Sufficient conditions for the forcing theorem, and turning proper classes into sets

TL;DR

This paper explores conditions under which class forcing satisfies the forcing theorem and demonstrates how certain properties prevent proper classes from becoming sets in generic extensions.

Contribution

It introduces three combinatorial properties that imply the forcing theorem and links these to the preservation of proper classes as classes in extensions.

Findings

All known sufficient conditions imply proper classes remain classes in extensions.

A class forcing can turn a proper class into a set without satisfying the forcing theorem.

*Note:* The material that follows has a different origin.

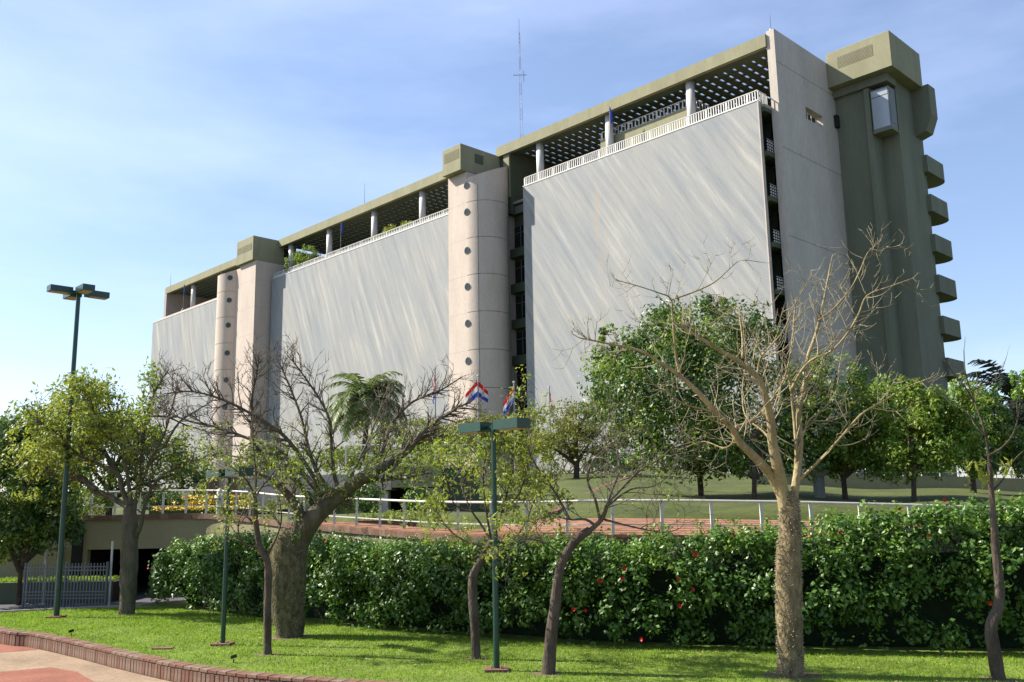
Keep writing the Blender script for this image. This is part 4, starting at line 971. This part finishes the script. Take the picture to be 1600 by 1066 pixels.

The property of not turning proper classes into sets characterizes pretameness in certain models.

Abstract

We present three natural combinatorial properties for class forcing notions, which imply the forcing theorem to hold. We then show that all known sufficent conditions for the forcing theorem (except for the forcing theorem itself), including the three properties presented in this paper, imply yet another regularity property for class forcing notions, namely that proper classes of the ground model cannot become sets in a generic extension, that is they do not have set-sized names in the ground model. We then show that over certain models of G\"odel-Bernays set theory without the power set axiom, there is a notion of class forcing which turns a proper class into a set, however does not satisfy the forcing theorem. Moreover, we show that the property of not turning proper classes into sets can be used to characterize pretameness over such models of G\"odel-Bernays set theory.